Think of it as a prettier, more spacious, all-electric RAV4.

Toyota

Toyota’s bZ4X BEV concept SUV started turning heads when it debuted at Auto Shanghai earlier this year, and its journey to the United States has already begun. The automaker confirmed yesterday that the concept vehicle has officially landed in its Plano, Texas headquarters, and that it plans to begin selling the angular crossover in the US sometime next year. (Here’s hoping it gets less tongue twister-y name when it arrives.)

“Roughly the size of a RAV4, with the versatility to stand apart from other BEVs, it will be well-positioned in the sweet spot of the market,” said Lisa Materazzo, VP of Toyota Marketing in a press release.

When you consider the fact that Toyota routinely sells north of 400,000 RAV4s in the United States alone each year, it’s perhaps no surprise that the automaker expect the bZ4X BEV to do well around here. That said, there are some key differences in design here that give the bZ4X a more spacious, free-flowing feel — the instrument cluster, for example, is set further back from the steering wheel than in most vehicles, and that sits a bigger-than-normal infotainment display and control cluster.
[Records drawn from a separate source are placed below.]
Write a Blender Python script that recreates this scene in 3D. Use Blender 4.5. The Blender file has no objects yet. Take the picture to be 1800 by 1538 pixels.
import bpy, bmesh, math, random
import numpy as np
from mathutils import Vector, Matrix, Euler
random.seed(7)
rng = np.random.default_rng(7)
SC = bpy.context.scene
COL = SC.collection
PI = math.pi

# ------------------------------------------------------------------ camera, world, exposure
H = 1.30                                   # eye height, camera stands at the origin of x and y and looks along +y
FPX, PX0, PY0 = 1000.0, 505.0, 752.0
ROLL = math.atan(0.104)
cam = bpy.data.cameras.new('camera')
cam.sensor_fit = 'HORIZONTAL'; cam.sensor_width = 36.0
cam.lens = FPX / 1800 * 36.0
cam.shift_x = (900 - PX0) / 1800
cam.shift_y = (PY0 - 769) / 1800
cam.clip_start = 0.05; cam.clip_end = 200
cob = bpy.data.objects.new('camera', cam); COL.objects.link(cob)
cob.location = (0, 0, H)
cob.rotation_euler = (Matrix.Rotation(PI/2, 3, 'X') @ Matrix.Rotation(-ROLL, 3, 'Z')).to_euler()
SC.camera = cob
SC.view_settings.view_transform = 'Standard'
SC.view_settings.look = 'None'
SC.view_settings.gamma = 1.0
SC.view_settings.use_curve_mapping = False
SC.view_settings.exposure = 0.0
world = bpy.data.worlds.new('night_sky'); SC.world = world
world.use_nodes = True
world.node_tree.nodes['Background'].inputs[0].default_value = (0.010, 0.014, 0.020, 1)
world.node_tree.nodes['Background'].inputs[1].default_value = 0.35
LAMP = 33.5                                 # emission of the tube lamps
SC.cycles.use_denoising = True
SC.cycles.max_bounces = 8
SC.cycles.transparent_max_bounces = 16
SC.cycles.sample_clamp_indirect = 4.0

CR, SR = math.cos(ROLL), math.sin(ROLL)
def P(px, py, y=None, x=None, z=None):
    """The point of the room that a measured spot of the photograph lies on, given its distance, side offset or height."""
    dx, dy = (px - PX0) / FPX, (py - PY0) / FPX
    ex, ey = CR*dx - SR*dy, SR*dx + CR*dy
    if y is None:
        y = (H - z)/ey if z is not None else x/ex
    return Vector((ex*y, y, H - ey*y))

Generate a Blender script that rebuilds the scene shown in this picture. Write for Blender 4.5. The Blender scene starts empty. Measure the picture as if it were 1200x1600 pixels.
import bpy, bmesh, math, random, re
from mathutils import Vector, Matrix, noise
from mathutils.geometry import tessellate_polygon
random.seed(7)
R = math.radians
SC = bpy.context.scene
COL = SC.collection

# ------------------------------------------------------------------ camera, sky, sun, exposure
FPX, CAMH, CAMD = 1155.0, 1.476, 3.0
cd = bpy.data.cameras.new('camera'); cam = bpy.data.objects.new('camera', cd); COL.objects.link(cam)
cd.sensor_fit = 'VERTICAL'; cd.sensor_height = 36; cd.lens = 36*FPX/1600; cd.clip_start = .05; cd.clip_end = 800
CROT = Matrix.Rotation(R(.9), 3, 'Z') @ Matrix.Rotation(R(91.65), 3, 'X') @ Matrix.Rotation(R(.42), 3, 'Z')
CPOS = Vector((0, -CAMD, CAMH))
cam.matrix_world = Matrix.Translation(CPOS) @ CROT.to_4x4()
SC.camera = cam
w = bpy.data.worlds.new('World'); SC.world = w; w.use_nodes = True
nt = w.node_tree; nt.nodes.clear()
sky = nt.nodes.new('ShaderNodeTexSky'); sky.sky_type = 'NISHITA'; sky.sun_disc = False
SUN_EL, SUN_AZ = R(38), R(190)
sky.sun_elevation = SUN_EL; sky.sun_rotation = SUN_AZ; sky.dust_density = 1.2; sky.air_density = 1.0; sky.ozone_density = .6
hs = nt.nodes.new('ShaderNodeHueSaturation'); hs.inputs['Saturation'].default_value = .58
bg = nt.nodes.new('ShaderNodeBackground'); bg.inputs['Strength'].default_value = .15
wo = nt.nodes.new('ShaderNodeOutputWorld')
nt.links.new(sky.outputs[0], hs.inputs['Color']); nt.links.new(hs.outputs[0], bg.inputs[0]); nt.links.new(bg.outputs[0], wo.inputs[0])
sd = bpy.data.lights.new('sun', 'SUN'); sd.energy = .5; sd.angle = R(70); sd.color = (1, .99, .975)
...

The look isn’t quite as minimal as what you’d find in, say, a Tesla, but it’s all quite a bit sleeker than the interior of a 2021 RAV4.

That clean, open cabin sits atop the company’s new e-TNGA platform, which was developed in partnership with Subaru — Toyota reportedly contributed its expertise in EVs while Subaru applied its considerable 4WD know-how. (To no one’s surprise, Subaru plans to ship an electric SUV of its own called the Solterra based on the same framework.)

As Toyota noted in 2019, the e-TNGA platform was designed to be modular: the placement of the front and rear motors are fixed, as are the width of the battery and the driver’s position in relation to the front wheels, but “wheelbase, number of batteries installed, overhangs, and other elements can be changed.” Unfortunately, Toyota hasn’t said much publicly about how fast its first e-TNGA EV can move, so we’ll have to wait until the carmaker gets a little chattier.